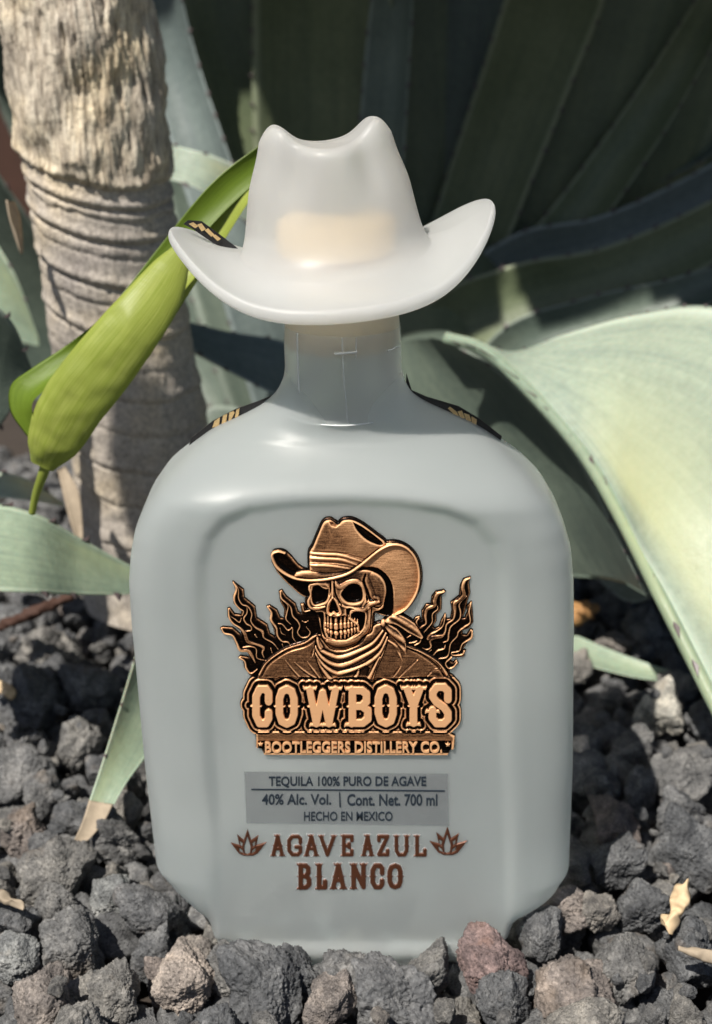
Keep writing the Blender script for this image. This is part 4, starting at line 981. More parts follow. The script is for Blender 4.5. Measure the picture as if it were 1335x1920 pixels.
# ------------------------------------------------------------------ copper emblem
# e-space: 2.567 units per photo pixel, origin at photo (400, 940)
ES = 2.567; UM = float(np.linalg.norm(pxw(660, 1200, 0) - CAM)) / FPX / ES
def eg(x0, y0, x1, y1, st):
    xs_ = np.arange(x0, x1 + st, st); ys_ = np.arange(y0, y1 + st, st); X, Y = np.meshgrid(xs_, ys_); return X, Y
def Lf(z): return [(x * .423, 333.7 + y * .423) for x, y in z]
def Rf(z): return [(821.4 + x * .3461, 333.7 + y * .3461) for x, y in z]
def Sk(z): return [(410.7 + x * .3846, 256.7 + y * .3846) for x, y in z]
FLM_L = Lf([(225, 120), (340, 210), (350, 300), (470, 400), (490, 530), (610, 610), (640, 710), (720, 760), (690, 650), (650, 560), (660, 480), (610, 400), (640, 390), (720, 440), (760, 530), (810, 540), (815, 430), (770, 350), (752, 230), (778, 215), (830, 290), (930, 370), (960, 460), (1010, 490), (1000, 375), (1025, 370), (1060, 430), (1150, 450), (1300, 620), (1300, 800), (700, 1270), (430, 1190), (360, 1100), (350, 1020), (292, 988), (310, 965), (425, 985), (400, 920), (290, 890), (250, 800), (220, 725), (110, 700), (85, 650), (110, 635), (220, 645), (320, 730), (330, 680), (220, 600), (172, 520), (168, 425), (188, 420), (240, 490), (320, 500), (330, 450), (240, 370), (235, 280), (265, 220)])
FLM_R = Rf([(200, 570), (380, 720), (400, 700), (440, 640), (490, 625), (510, 690), (535, 690), (530, 550), (590, 460), (655, 460), (670, 350), (720, 285), (830, 262), (850, 285), (792, 340), (795, 450), (790, 530), (720, 600), (722, 690), (670, 770), (710, 800), (770, 770), (800, 680), (850, 595), (865, 670), (930, 660), (950, 540), (932, 430), (1050, 340), (1065, 200), (1110, 110), (1195, 82), (1175, 160), (1192, 300), (1150, 420), (1110, 590), (1070, 660), (1130, 650), (1165, 560), (1160, 480), (1212, 428), (1222, 540), (1238, 700), (1180, 785), (1090, 820), (1080, 880), (1150, 890), (1205, 810), (1235, 820), (1230, 910), (1135, 1010), (1090, 1090), (1130, 1100), (1105, 1185), (1000, 1195), (925, 1180), (905, 1240), (960, 1275), (1005, 1235), (1030, 1280), (965, 1345), (905, 1365), (900, 1500), (600, 1450), (200, 1100), (150, 800)])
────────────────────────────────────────
Required task:
Repeat the material above in full and exactly, omitting the pictures.

Task result:
Keep writing the Blender script for this image. This is part 4, starting at line 981. More parts follow. The script is for Blender 4.5. Measure the picture as if it were 1335x1920 pixels.
# ------------------------------------------------------------------ copper emblem
# e-space: 2.567 units per photo pixel, origin at photo (400, 940)
ES = 2.567; UM = float(np.linalg.norm(pxw(660, 1200, 0) - CAM)) / FPX / ES
def eg(x0, y0, x1, y1, st):
    xs_ = np.arange(x0, x1 + st, st); ys_ = np.arange(y0, y1 + st, st); X, Y = np.meshgrid(xs_, ys_); return X, Y
def Lf(z): return [(x * .423, 333.7 + y * .423) for x, y in z]
def Rf(z): return [(821.4 + x * .3461, 333.7 + y * .3461) for x, y in z]
def Sk(z): return [(410.7 + x * .3846, 256.7 + y * .3846) for x, y in z]
FLM_L = Lf([(225, 120), (340, 210), (350, 300), (470, 400), (490, 530), (610, 610), (640, 710), (720, 760), (690, 650), (650, 560), (660, 480), (610, 400), (640, 390), (720, 440), (760, 530), (810, 540), (815, 430), (770, 350), (752, 230), (778, 215), (830, 290), (930, 370), (960, 460), (1010, 490), (1000, 375), (1025, 370), (1060, 430), (1150, 450), (1300, 620), (1300, 800), (700, 1270), (430, 1190), (360, 1100), (350, 1020), (292, 988), (310, 965), (425, 985), (400, 920), (290, 890), (250, 800), (220, 725), (110, 700), (85, 650), (110, 635), (220, 645), (320, 730), (330, 680), (220, 600), (172, 520), (168, 425), (188, 420), (240, 490), (320, 500), (330, 450), (240, 370), (235, 280), (265, 220)])
FLM_R = Rf([(200, 570), (380, 720), (400, 700), (440, 640), (490, 625), (510, 690), (535, 690), (530, 550), (590, 460), (655, 460), (670, 350), (720, 285), (830, 262), (850, 285), (792, 340), (795, 450), (790, 530), (720, 600), (722, 690), (670, 770), (710, 800), (770, 770), (800, 680), (850, 595), (865, 670), (930, 660), (950, 540), (932, 430), (1050, 340), (1065, 200), (1110, 110), (1195, 82), (1175, 160), (1192, 300), (1150, 420), (1110, 590), (1070, 660), (1130, 650), (1165, 560), (1160, 480), (1212, 428), (1222, 540), (1238, 700), (1180, 785), (1090, 820), (1080, 880), (1150, 890), (1205, 810), (1235, 820), (1230, 910), (1135, 1010), (1090, 1090), (1130, 1100), (1105, 1185), (1000, 1195), (925, 1180), (905, 1240), (960, 1275), (1005, 1235), (1030, 1280), (965, 1345), (905, 1365), (900, 1500), (600, 1450), (200, 1100), (150, 800)])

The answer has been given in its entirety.